(YOUR GOAL) Please copy every line of the records below that holds the word "pixels".

(SUPPLIED RECORDS)

****

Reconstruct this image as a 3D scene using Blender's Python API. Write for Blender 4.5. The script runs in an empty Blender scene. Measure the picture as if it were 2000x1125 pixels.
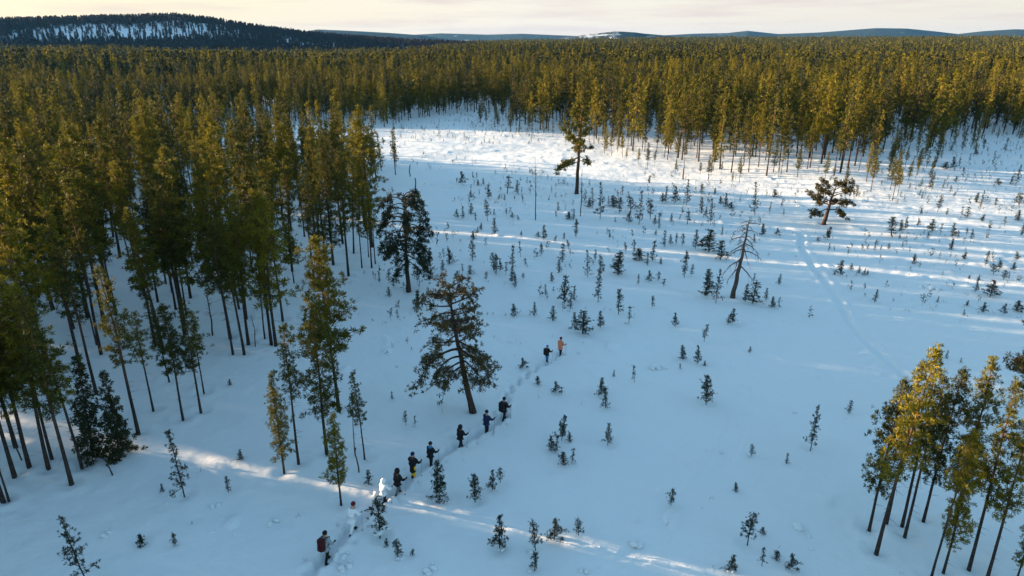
import bpy, math, random
import numpy as np
from mathutils import Vector, Matrix

R = math.radians
rnd = random.Random(7)
rng = np.random.default_rng(7)
scene = bpy.context.scene
C = scene.collection

# ------------------------------------------------------------------ camera
CAM_H, PITCH, F = 26.0, R(20.0), 1333.3      # F: focal length in pixels of a 2000 px wide frame
SUN_AZ, SUN_EL = R(-72.0), R(7.0)            # azimuth from +Y, negative = left of the view
cam_d = bpy.data.cameras.new('camera')
cam_d.lens, cam_d.sensor_width = 24.0, 36.0
cam_d.clip_start, cam_d.clip_end = 0.5, 60000
cam = bpy.data.objects.new('camera', cam_d)
cam.location = (0, 0, CAM_H)
cam.rotation_euler = (R(90) - PITCH, 0, 0)
C.objects.link(cam)
scene.camera = cam

# ------------------------------------------------------------------ sky and sun
world = bpy.data.worlds.new('World')
scene.world = world
world.use_nodes = True
nt = world.node_tree
nt.nodes.clear()
wo = nt.nodes.new('ShaderNodeOutputWorld')
bg = nt.nodes.new('ShaderNodeBackground')
bg.inputs['Strength'].default_value = 0.110
sky = nt.nodes.new('ShaderNodeTexSky')
sky.sky_type = 'NISHITA'
sky.sun_disc = False
sky.sun_elevation = SUN_EL
sky.sun_rotation = SUN_AZ
sky.altitude = 200
sky.air_density = 1.0
sky.dust_density = 0.6
sky.ozone_density = 3.0
# thin streaky cloud
tc = nt.nodes.new('ShaderNodeTexCoord')
sep = nt.nodes.new('ShaderNodeSeparateXYZ')
nt.links.new(tc.outputs['Generated'], sep.inputs[0])
mp = nt.nodes.new('ShaderNodeMapping')
mp.inputs['Scale'].default_value = (3.0, 3.0, 40.0)
mp.inputs['Rotation'].default_value = (0, R(1.5), 0)
nt.links.new(tc.outputs['Generated'], mp.inputs['Vector'])
ns = nt.nodes.new('ShaderNodeTexNoise')
ns.inputs['Scale'].default_value = 1.6
ns.inputs['Detail'].default_value = 6
ns.inputs['Roughness'].default_value = 0.55
nt.links.new(mp.outputs[0], ns.inputs['Vector'])
cr = nt.nodes.new('ShaderNodeValToRGB')
cr.color_ramp.elements[0].position = 0.47
cr.color_ramp.elements[0].color = (0, 0, 0, 1)
cr.color_ramp.elements[1].position = 0.72
cr.color_ramp.elements[1].color = (0.55, 0.55, 0.55, 1)
nt.links.new(ns.outputs['Fac'], cr.inputs[0])
mx = nt.nodes.new('ShaderNodeMixRGB')
mx.inputs[2].default_value = (4.9, 4.2, 4.5, 1)
nt.links.new(cr.outputs[0], mx.inputs[0])
# blue dome, paler and warmer veil of thin high cloud low over the horizon
tint = nt.nodes.new('ShaderNodeMixRGB'); tint.blend_type = 'MULTIPLY'; tint.inputs[0].default_value = 1.0
tint.inputs[2].default_value = (1.09, 1.10, 0.86, 1)
nt.links.new(sky.outputs[0], tint.inputs[1])
dot = nt.nodes.new('ShaderNodeVectorMath'); dot.operation = 'DOT_PRODUCT'
dot.inputs[1].default_value = (math.sin(SUN_AZ), math.cos(SUN_AZ), 0)
nt.links.new(tc.outputs['Generated'], dot.inputs[0])
mr = nt.nodes.new('ShaderNodeMapRange'); mr.inputs['From Min'].default_value = -1; mr.inputs['From Max'].default_value = 1
nt.links.new(dot.outputs['Value'], mr.inputs['Value'])
vr = nt.nodes.new('ShaderNodeValToRGB'); ve = vr.color_ramp.elements
ve[0].position, ve[0].color = 0.30, (1.26, 1.12, 1.06, 1)
ve[1].position, ve[1].color = 0.92, (1.33, 1.03, .76, 1)
vk = ve.new(0.65); vk.color = (1.40, 1.24, 1.15, 1)
nt.links.new(mr.outputs[0], vr.inputs[0])
el = nt.nodes.new('ShaderNodeMapRange'); el.inputs['From Min'].default_value = 0.03; el.inputs['From Max'].default_value = 0.30
el.inputs['To Min'].default_value = 0.9; el.inputs['To Max'].default_value = 0.0; el.interpolation_type = 'SMOOTHSTEP'
nt.links.new(sep.outputs['Z'], el.inputs['Value'])
veil = nt.nodes.new('ShaderNodeMixRGB')
nt.links.new(el.outputs[0], veil.inputs[0]); nt.links.new(tint.outputs[0], veil.inputs[1]); nt.links.new(vr.outputs[0], veil.inputs[2])
nt.links.new(veil.outputs[0], mx.inputs[1])
mx.inputs[2].default_value = (1.10, .86, .88, 1)
nt.links.new(mx.outputs[0], bg.inputs['Color'])
nt.links.new(bg.outputs[0], wo.inputs['Surface'])

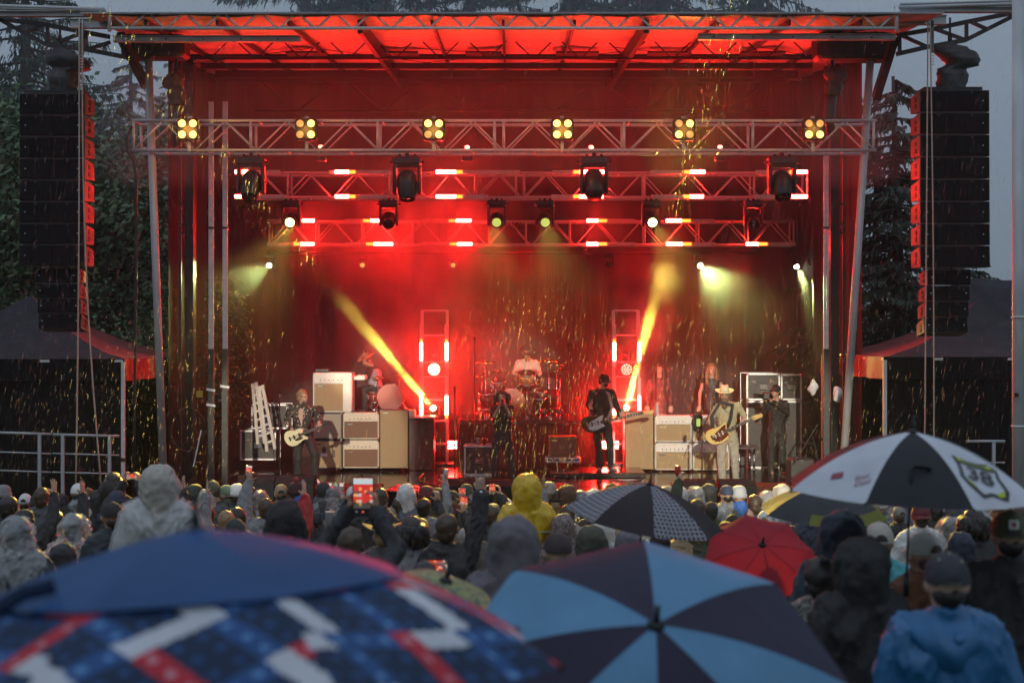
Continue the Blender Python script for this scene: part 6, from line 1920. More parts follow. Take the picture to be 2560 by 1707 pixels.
def snap_fn(r):
    cap_on(r, I4, DUM, 0)
    c = r.children[0]
    m = MB(); m.smooth = True
    def pt(a, z, o=.004):
        k = math.cos(math.asin(min(.99, max(0, (z - .03) / .098))))
        return (math.sin(a) * .088 * k * 1.0 + math.sin(a) * o, .012 + (.107 * k + o) * math.cos(a), z)
    vs, fs = [], []
    for i in range(7):
        f = i / 6; hw = .42 * math.sqrt(max(0, 1 - f * f)) + .001
        for k in range(7): vs.append(pt(-hw + 2 * hw * k / 6, .024 + .046 * f))
    fs = [(i * 7 + k, i * 7 + k + 1, i * 7 + 8 + k, i * 7 + 7 + k) for i in range(6) for k in range(6)]
    m.add(vs, fs); m.build('strap_gap', DUM, c)
    m = MB(); m.smooth = True
    m.add([pt(-.45 + .9 * k / 8, z, .007) for z in (.012, .026) for k in range(9)], [(k, k + 1, k + 10, k + 9) for k in range(8)]); m.build('cap_strap', DUM, c)
m = MB()
loft(m, [(Vector((0, 0, .82)), Vector((1, 0, 0)), .185, .13), (Vector((0, 0, .97)), Vector((1, 0, 0)), .18, .125)])
for sx in (-.1, .1): limb(m, [Vector((sx, 0, .88)), Vector((sx, -.02, .48)), Vector((sx, .02, .07))], [.1, .075, .065])
displaced(m, .015, 8); TROUS = voxel(m, .016, 2)
TROUS_MATS = [M('crowd_jeans', (.05, .06, .09), .8, 0, .2, 10), DARK_JEANS]

class Keep:
    """stands in for a parent while headgear meshes are made once around the head's own origin"""
I4 = Matrix.Identity(4)
def lib(fn):
    """collects what a headgear builder makes, as (name, mesh, slot, children)"""
    root = bpy.data.objects.new('keep', None); COL.objects.link(root)
    fn(root)
    def grab(o): return [(c.name.split('.')[0], c.data, grab(c)) for c in o.children]
    out = grab(root)
    def kill(o):
        for c in list(o.children): kill(c)
        bpy.data.objects.remove(o)
    kill(root)
    return out
DUM = M('plain', (.5, .5, .5), .8)
def hood_mesh(seed, peak, loose, clear=False):
    """raised hood: a shell round the head open at the face, gathered at the neck"""
    m = MB(); m.smooth = True
    nu, nv = (60, 40) if clear else (44, 30)
    vs = []
    for i in range(nv + 1):
        t = i / nv
        if t < .5:
            z = -.21 + .21 * t / .5
            prof = .80 + .2 * math.sin(t / .5 * math.pi / 2) + .12 * (1 - t / .5) ** 3
        else:
            an = (t - .5) / .5 * math.pi / 2
            z = .142 * math.sin(an)
            prof = max(.02, math.cos(an) ** .9)
        for k in range(nu):
            a = -math.pi / 2 + math.radians(32) + (2 * math.pi - math.radians(64)) * k / (nu - 1)
            x = (.108 + loose) * prof * math.cos(a)
            y = .012 + (.135 + loose) * prof * math.sin(a)
            p = Vector((x, y + peak * t * t * .5, z))
            q = Vector((p.x * 11 + seed, p.y * 11, p.z * 8))
            fold = .007 * math.exp(-((a - math.pi / 2) / .07) ** 2) + .022 * mnoise.noise(q) + .011 * mnoise.noise(q * 2.7) + .007 * math.sin(a * 7 + seed) * (1 - t) ** 2
            p += Vector((x, y, 0)).normalized() * fold * (1.6 if clear else 1)
            vs.append(p)
    fs = [(i * nu + k, i * nu + k + 1, (i + 1) * nu + k + 1, (i + 1) * nu + k) for i in range(nv) for k in range(nu - 1)]
    m.add(vs, fs)
    me = m.mesh('hood')
    return crease(me, .022 if clear else .012, 15 if clear else 11, seed, .8)
HOODS = [hood_mesh(1, .02, .008), hood_mesh(5, .03, .018), hood_mesh(9, .045, .012)]
CLEARS = [hood_mesh(2, .05, .022, True), hood_mesh(7, .03, .03, True), hood_mesh(12, .07, .018, True)]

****

(OUTPUT OF THE EXERCISE)
Reconstruct this image as a 3D scene using Blender's Python API. Write for Blender 4.5. The script runs in an empty Blender scene. Measure the picture as if it were 2000x1125 pixels.
CAM_H, PITCH, F = 26.0, R(20.0), 1333.3      # F: focal length in pixels of a 2000 px wide frame
Continue the Blender Python script for this scene: part 6, from line 1920. More parts follow. Take the picture to be 2560 by 1707 pixels.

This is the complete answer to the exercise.